Anyway, back to New Hampshire and my unconventional upbringing. We had pigs and chickens and eventually a horse, all of which my brother and I had to help care for. The pigs were a hoot because we used to climb over the fence into the pen and try to ride them. It seemed like we had the pigs forever, but it was probably just part of a year—long enough to fatten them up. Then it came time to butcher one. My dad shot it, gutted it and hung it from a tree. I can remember that giant pig carcass hanging from the tree dripping blood. When it had drained sufficiently, my dad used our sledding saucers to haul cut up pig carcass to the house. The blood got all over the saucers and on the fabric straps that served as handles. While the blood washed off the saucers, it never came off the handles. It was a lasting reminder of the slaughtered pig.
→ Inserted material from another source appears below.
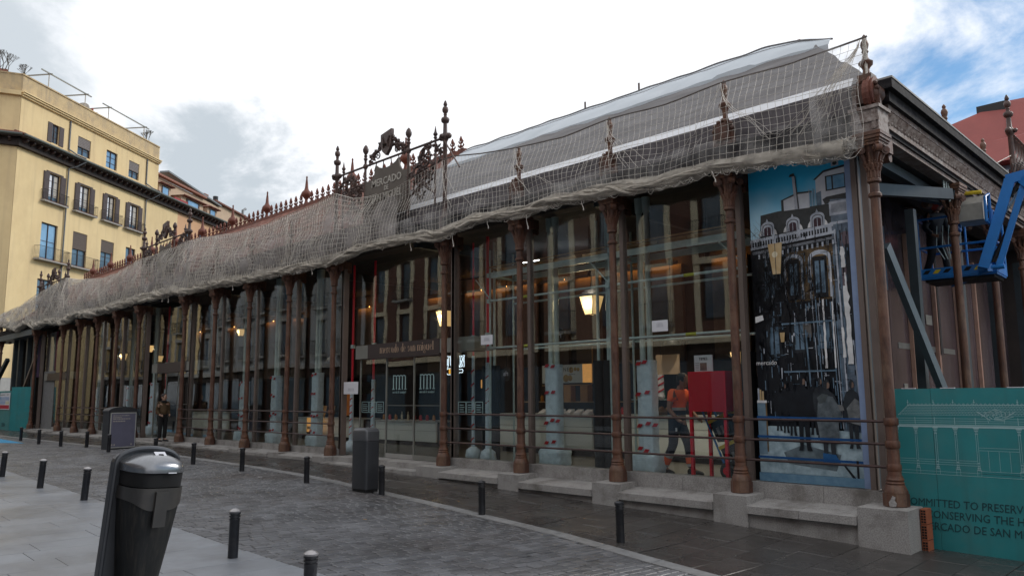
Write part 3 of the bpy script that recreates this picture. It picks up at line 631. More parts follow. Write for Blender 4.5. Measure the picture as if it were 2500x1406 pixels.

While we lived in New Hampshire my dad was a general contractor: plumber, electrician, and carpenter. One of his regular gigs was closing down a summer camp, getting it ready for the winter. My brother and I would go with him and help shut off water valves and dump antifreeze in toilets. The camp was like an abandoned city with roads, cabins, a lake, etc., and we had a little (gas-powered) minibike that I rode all around. It was a blast. And every minute was like a scavenger hunt because the campers left all sorts of stuff behind—sports equipment, clothes, and sometimes even money. My brother and I would scramble over each other to be the first to get into the cabins. I remember raiding the chocolate chip stash in the camp kitchen and taking the camp’s kayaks out on the lake. It was our own private camp. I loved closing down Camp Merrimack.

It seems like I went to work with my dad a lot. I remember one job where he was doing something on a house. I went with him and ended up in the basement of that house. I found a cat with a litter of kittens down there and decided I wanted one of the kittens. I told my dad and he said if I could catch one I could have it. I am sure that was a throw-away response—he didn’t really expect me to catch one of those wild kittens. The next day I went back to work with him and took a bird cage we had with me. In that birdcage I put some cat food and stuck it in the basement…then I waited. When a kitten went in to get the food, I pulled the door closed with a string I had tied to it. True to his word, my dad let me take the kitten home and it became one of our pets. I think its name was Puff.

Later we moved back to Pennsylvania and ended up on a mostly wooded 120 ac tract—in the woods again. We had our usual assortment of animals: chickens, sheep, ducks, etc. On a whim, my dad decided he wanted to try to incubate and hatch an egg laid by one of our ducks. He took one and put it in an electric frying pan. Using a thermometer, he made sure the temperature remained the proper, constant temperature and low and behold a duckling was hatched. After he hatched, he lived in our house for a little while and during that time imprinted on my dad and the rest of us as his family. When he got big enough we put him outside with the rest of the ducks. He didn’t really think he was a duck, though, and spent most of his life right outside of our kitchen door. Whenever we opened the door, he tried to bust into the house. Eventually some animal ate him.

Speaking of the sheep, we had one particularly old ewe named Emma who got very sick. We actually moved her from the barn into an unfinished bedroom in the back of the house to convalesce. As I remember, Emma stayed back there a long time but eventually died.

It was a great way to grow up because there was always some adventure, big or small, just around the corner. Looking back on it, I am not sure how my mom handled it as well as she did. I learned more important stuff from that unconventional childhood than I ever learned in school or could have ever learned in suburbia. I learned a lot about independence and self-sufficiency and I learned a lot about living things, human and otherwise. So, thanks Pop for your gift of an unconventional life.